■ Written instruction
In the data below, find every line with the string "picture" and pull it out.

────

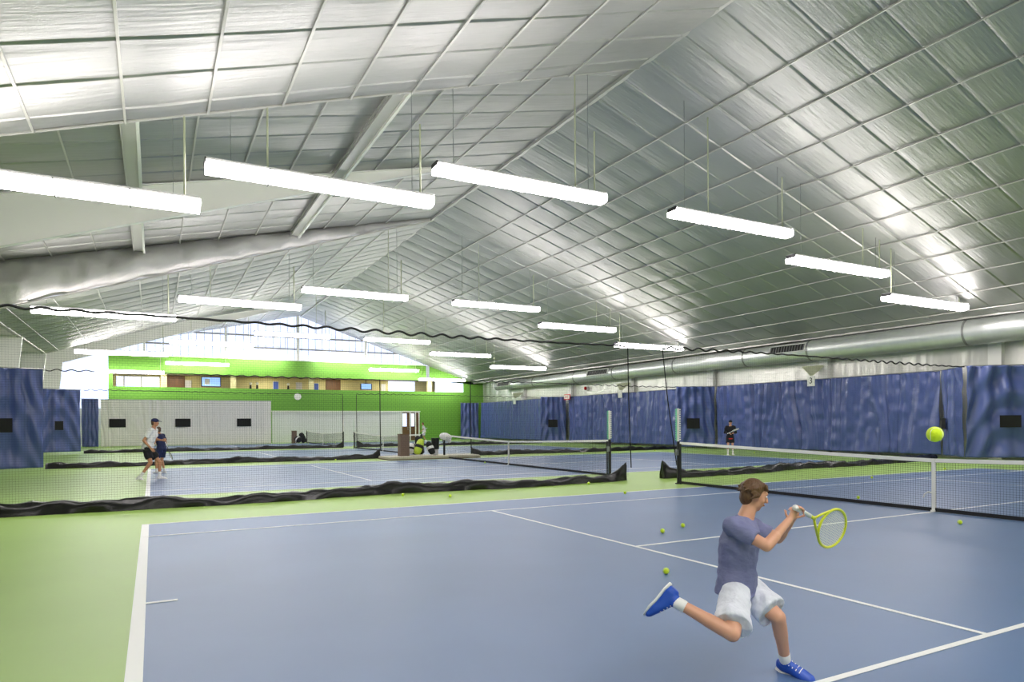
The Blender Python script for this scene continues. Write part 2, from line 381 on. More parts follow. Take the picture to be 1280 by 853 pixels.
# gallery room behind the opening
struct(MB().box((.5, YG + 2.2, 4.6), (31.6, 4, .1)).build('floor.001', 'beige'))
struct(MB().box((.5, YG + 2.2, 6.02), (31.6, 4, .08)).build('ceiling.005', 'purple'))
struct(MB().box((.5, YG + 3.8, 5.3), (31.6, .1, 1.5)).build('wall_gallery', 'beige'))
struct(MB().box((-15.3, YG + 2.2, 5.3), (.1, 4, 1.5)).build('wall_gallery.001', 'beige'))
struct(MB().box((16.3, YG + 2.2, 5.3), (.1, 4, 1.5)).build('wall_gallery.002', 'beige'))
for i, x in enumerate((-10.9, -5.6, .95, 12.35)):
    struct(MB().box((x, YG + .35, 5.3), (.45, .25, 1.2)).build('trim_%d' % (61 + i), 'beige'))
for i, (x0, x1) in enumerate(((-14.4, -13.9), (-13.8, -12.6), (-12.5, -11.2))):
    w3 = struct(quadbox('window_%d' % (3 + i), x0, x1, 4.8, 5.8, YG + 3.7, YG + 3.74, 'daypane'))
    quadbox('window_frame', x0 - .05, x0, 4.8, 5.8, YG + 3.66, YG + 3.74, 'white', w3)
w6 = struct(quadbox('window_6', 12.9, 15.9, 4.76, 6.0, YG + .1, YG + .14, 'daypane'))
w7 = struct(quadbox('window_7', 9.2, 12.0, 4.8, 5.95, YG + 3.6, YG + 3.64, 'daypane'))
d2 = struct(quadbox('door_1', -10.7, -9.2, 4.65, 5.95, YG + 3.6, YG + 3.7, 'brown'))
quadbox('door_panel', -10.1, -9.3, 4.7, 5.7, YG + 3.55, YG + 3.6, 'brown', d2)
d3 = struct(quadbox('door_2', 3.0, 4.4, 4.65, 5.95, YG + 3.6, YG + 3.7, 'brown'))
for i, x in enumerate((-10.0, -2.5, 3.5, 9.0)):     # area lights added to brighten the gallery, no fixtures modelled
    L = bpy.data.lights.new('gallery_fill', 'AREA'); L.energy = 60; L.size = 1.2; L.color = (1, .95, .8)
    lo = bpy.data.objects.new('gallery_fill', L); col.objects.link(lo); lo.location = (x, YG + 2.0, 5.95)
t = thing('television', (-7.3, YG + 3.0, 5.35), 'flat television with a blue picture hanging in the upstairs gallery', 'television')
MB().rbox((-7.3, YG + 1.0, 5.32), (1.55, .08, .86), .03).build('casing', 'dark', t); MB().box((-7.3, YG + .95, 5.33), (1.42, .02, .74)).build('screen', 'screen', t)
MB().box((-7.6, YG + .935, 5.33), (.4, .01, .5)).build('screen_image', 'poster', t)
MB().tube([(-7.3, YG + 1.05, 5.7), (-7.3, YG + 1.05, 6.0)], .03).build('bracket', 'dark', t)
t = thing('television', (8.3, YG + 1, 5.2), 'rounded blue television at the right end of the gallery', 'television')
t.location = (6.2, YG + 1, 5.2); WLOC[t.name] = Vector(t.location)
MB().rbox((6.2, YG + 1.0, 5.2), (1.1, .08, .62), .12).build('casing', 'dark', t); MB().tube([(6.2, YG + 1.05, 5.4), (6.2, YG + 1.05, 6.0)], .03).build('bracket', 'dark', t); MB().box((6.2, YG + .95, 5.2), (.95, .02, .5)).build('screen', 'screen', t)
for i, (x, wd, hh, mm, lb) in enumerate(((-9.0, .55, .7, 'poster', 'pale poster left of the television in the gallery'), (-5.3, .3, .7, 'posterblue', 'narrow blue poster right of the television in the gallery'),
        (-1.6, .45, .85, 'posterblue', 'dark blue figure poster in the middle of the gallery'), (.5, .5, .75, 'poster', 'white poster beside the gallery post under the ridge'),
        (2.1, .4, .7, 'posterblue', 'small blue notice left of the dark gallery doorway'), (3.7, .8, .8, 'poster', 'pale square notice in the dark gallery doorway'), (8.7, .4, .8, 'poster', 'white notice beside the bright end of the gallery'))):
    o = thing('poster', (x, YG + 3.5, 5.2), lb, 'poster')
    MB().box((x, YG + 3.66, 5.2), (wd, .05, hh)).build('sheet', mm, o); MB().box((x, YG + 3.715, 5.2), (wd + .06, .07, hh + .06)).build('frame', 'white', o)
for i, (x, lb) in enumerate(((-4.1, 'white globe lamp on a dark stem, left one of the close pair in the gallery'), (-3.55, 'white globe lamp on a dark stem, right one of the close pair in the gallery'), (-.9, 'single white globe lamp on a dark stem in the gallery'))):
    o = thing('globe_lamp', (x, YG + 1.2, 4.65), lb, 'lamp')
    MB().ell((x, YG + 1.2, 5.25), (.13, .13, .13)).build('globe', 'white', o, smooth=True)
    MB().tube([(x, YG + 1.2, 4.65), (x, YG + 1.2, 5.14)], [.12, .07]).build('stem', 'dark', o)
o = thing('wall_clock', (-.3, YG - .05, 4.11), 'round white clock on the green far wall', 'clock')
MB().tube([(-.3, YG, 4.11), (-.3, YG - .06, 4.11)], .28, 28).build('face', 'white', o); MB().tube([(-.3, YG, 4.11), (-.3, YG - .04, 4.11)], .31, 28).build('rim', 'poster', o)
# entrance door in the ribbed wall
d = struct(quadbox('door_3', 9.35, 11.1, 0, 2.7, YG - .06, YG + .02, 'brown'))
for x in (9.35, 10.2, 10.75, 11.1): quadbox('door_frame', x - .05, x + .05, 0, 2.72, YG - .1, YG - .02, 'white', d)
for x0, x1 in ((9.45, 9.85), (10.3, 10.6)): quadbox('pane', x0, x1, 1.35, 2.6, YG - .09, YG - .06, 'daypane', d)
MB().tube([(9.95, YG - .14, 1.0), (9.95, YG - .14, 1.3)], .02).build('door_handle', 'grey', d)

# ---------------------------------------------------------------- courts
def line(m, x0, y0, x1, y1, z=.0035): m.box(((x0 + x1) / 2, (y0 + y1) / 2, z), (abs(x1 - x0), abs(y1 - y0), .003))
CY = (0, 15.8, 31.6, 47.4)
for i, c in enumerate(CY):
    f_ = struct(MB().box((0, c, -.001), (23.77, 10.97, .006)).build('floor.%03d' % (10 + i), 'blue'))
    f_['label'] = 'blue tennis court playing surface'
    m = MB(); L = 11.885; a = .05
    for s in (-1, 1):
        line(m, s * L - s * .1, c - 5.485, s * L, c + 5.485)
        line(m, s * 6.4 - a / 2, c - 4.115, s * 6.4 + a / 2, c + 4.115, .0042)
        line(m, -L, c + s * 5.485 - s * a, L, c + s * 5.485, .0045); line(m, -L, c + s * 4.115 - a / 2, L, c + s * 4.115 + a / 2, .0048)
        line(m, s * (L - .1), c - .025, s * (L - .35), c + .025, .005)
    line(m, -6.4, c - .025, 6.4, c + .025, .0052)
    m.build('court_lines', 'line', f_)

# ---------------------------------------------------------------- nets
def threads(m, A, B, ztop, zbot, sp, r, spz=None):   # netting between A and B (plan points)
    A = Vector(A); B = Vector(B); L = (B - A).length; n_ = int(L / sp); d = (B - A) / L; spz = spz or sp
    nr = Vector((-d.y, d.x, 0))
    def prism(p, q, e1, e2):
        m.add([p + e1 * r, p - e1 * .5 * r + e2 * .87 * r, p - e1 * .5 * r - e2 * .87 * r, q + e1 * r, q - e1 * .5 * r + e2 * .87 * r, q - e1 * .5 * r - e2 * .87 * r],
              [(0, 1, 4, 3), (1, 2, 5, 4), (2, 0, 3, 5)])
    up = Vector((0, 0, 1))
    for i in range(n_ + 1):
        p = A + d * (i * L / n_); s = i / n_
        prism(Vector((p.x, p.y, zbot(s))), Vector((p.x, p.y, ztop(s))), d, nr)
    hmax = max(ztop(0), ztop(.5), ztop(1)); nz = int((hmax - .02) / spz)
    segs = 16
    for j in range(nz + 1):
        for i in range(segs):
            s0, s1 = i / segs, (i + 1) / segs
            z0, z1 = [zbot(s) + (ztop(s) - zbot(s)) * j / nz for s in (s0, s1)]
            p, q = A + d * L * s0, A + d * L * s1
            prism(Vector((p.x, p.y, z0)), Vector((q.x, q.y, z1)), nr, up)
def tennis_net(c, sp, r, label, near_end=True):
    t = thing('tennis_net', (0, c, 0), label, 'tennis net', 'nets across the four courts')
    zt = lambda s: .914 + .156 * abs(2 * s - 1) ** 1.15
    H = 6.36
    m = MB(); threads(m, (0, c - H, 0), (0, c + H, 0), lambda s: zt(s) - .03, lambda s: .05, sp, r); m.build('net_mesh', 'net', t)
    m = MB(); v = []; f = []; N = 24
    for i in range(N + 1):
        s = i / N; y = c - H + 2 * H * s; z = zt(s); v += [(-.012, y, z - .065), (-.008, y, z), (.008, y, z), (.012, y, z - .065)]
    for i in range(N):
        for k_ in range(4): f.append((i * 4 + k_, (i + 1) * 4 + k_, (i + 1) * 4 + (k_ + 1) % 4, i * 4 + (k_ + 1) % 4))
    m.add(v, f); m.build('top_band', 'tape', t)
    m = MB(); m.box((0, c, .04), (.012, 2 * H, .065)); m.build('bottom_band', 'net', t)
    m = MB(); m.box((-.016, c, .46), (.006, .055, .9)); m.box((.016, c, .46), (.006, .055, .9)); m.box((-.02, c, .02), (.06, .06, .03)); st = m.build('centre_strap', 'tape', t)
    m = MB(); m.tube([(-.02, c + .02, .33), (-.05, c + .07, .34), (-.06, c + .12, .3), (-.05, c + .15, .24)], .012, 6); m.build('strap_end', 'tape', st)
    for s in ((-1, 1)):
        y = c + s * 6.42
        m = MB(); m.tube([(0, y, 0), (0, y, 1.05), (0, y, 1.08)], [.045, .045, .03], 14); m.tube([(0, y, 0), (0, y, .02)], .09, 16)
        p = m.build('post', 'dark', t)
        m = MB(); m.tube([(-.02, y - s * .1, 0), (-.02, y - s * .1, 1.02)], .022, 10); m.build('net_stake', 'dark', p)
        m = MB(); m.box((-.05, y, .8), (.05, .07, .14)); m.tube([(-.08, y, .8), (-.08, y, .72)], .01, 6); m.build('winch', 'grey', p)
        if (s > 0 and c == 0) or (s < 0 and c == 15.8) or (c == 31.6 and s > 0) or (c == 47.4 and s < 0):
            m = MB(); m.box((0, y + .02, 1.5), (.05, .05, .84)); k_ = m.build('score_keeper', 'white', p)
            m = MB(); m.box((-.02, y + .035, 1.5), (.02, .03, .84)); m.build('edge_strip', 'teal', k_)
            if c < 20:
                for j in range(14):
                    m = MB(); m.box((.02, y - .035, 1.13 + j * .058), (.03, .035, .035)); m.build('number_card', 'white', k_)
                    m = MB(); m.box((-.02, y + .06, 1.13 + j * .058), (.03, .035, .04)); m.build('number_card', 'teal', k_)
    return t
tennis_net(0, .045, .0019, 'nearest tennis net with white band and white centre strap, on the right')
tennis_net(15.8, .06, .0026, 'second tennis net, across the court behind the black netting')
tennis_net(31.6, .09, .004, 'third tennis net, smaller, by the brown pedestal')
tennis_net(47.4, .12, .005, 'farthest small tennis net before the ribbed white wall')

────

■ Result of the task
The Blender Python script for this scene continues. Write part 2, from line 381 on. More parts follow. Take the picture to be 1280 by 853 pixels.
t = thing('television', (-7.3, YG + 3.0, 5.35), 'flat television with a blue picture hanging in the upstairs gallery', 'television')